-- start Data excerpt --

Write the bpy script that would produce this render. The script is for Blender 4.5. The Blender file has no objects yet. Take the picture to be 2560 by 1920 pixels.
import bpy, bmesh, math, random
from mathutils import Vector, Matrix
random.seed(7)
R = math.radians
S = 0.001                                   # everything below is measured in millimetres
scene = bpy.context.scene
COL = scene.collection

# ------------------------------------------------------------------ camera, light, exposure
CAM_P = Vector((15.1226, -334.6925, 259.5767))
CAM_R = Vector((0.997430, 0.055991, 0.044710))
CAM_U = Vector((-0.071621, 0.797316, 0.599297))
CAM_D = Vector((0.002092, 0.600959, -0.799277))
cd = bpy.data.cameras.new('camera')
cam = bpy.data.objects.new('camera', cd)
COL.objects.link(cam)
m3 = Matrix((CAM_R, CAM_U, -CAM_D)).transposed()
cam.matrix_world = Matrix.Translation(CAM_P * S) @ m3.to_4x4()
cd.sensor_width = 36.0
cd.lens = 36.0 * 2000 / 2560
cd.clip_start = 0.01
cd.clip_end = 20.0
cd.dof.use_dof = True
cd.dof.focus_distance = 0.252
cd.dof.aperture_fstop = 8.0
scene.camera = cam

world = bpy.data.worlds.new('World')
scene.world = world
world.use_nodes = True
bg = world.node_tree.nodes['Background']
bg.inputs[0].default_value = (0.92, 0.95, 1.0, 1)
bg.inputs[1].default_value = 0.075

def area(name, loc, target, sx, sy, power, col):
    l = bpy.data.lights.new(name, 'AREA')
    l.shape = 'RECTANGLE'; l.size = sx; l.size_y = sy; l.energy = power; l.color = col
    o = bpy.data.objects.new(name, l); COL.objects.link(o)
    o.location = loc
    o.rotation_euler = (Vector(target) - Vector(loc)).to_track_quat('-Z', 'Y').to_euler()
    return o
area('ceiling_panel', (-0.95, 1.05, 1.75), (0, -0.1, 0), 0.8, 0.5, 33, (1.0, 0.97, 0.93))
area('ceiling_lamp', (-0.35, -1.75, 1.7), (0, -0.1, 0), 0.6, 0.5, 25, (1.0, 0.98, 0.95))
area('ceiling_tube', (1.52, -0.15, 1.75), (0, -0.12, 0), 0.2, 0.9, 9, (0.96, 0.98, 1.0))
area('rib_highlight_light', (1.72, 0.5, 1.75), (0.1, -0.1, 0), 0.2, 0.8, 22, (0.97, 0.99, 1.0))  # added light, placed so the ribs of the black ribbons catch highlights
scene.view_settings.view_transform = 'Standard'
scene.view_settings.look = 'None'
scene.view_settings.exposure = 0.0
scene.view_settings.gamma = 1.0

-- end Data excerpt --

_Task to complete:_
Copy out the material word for word and line for line.

_Correct result:_
Write the bpy script that would produce this render. The script is for Blender 4.5. The Blender file has no objects yet. Take the picture to be 2560 by 1920 pixels.
import bpy, bmesh, math, random
from mathutils import Vector, Matrix
random.seed(7)
R = math.radians
S = 0.001                                   # everything below is measured in millimetres
scene = bpy.context.scene
COL = scene.collection

# ------------------------------------------------------------------ camera, light, exposure
CAM_P = Vector((15.1226, -334.6925, 259.5767))
CAM_R = Vector((0.997430, 0.055991, 0.044710))
CAM_U = Vector((-0.071621, 0.797316, 0.599297))
CAM_D = Vector((0.002092, 0.600959, -0.799277))
cd = bpy.data.cameras.new('camera')
cam = bpy.data.objects.new('camera', cd)
COL.objects.link(cam)
m3 = Matrix((CAM_R, CAM_U, -CAM_D)).transposed()
cam.matrix_world = Matrix.Translation(CAM_P * S) @ m3.to_4x4()
cd.sensor_width = 36.0
cd.lens = 36.0 * 2000 / 2560
cd.clip_start = 0.01
cd.clip_end = 20.0
cd.dof.use_dof = True
cd.dof.focus_distance = 0.252
cd.dof.aperture_fstop = 8.0
scene.camera = cam

world = bpy.data.worlds.new('World')
scene.world = world
world.use_nodes = True
bg = world.node_tree.nodes['Background']
bg.inputs[0].default_value = (0.92, 0.95, 1.0, 1)
bg.inputs[1].default_value = 0.075

def area(name, loc, target, sx, sy, power, col):
    l = bpy.data.lights.new(name, 'AREA')
    l.shape = 'RECTANGLE'; l.size = sx; l.size_y = sy; l.energy = power; l.color = col
    o = bpy.data.objects.new(name, l); COL.objects.link(o)
    o.location = loc
    o.rotation_euler = (Vector(target) - Vector(loc)).to_track_quat('-Z', 'Y').to_euler()
    return o
area('ceiling_panel', (-0.95, 1.05, 1.75), (0, -0.1, 0), 0.8, 0.5, 33, (1.0, 0.97, 0.93))
area('ceiling_lamp', (-0.35, -1.75, 1.7), (0, -0.1, 0), 0.6, 0.5, 25, (1.0, 0.98, 0.95))
area('ceiling_tube', (1.52, -0.15, 1.75), (0, -0.12, 0), 0.2, 0.9, 9, (0.96, 0.98, 1.0))
area('rib_highlight_light', (1.72, 0.5, 1.75), (0.1, -0.1, 0), 0.2, 0.8, 22, (0.97, 0.99, 1.0))  # added light, placed so the ribs of the black ribbons catch highlights
scene.view_settings.view_transform = 'Standard'
scene.view_settings.look = 'None'
scene.view_settings.exposure = 0.0
scene.view_settings.gamma = 1.0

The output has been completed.